Leaders interact not only with their team, but with their managers and peers within the organization. Learning to discern the difference in personality styles, taking the time and makes the effort to recognize and appreciate the strengths, skills, and contribution of each individual is what can help you become that great leader and earn support and trust within your organization.

Personality Styles Affect How Others Support Us

To obtain support from subordinates, peers, and superiors, you must learn to understand them in order to know exactly what motivates them. Once you begin to understand your team, you must apply your knowledge of human behavior and personality styles to tailor your leadership style to match their personality style. Most individuals behave within a specific set of behavioral guidelines which can roughly be mapped to the famous DiSC personality styles.

Personal preferences, for instance, are a crucial aspect of human behavior, as well as beliefs and values, which differ between age groups, gender, race, and even from one country to another. The leader must be aware of all such personal preferences since they can prove to be powerful motivators.

Personality Styles Influence Our Hot Buttons

Any great leader must learn to pick up on what creates both satisfaction and unhappiness among his or her team as individuals and as a functional unit in the workplace. Areas shown to produce the lowest employee satisfaction ratings include salary and benefits, working conditions, job security, work supervision, company policies, coworker interaction and work/life balance.

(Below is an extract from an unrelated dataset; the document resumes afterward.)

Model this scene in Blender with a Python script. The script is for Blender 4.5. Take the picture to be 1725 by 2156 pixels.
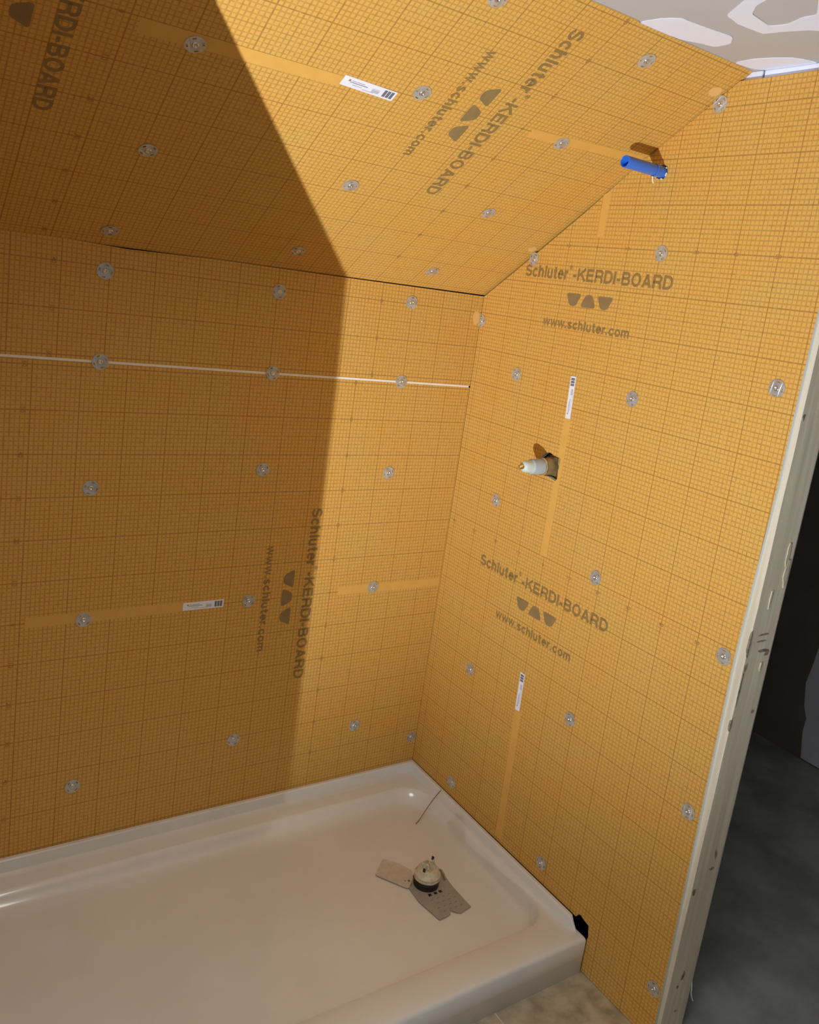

That’s a big area to cover for any manager! Still, if dissatisfaction occurs in any of these areas, if is the leader’s responsibility to identify and attempt to reconcile. Granted, there’s only so much a manager can do with regards to an employee’s base salary, but there is plenty that can be done around working conditions, coworker interaction, and even work/life balance.

Differences in personality styles can change the importance of each of these factors, and learning to understand your employee’s personality styles can give you the inside scoop on what may be their hot button.

Personality Styles Affect What We Find Rewarding

Areas that can initiate and sustain motivation include advancement, compensation through raises or bonuses, additional responsibilities, recognition, and new job challenges. These factors could be considered as part of Vroom’s Expectancy Theory, modified by Porter and Lawler, written as a formula combining valence (reward) and expectancy (performance) to come up with motivation. Vroom observed that individuals behave in a particular manner in the belief (instrumentality) that their actions will yield a specific outcome that they consider attractive.

Another valuable component of understanding personality styles is that it gives the leader an insight into what workers find valuable and how to properly motivate and compensate them. When James Schorr said that a great leader understands human behavior, he was perhaps speaking, in part of motivation as the result of instrumentality, expectancy and valence, the driving force behind the desire to succeed. There’s no wonder why Fortune 500 companies combine some form of personality discovery in their professional development and leadership development training programs.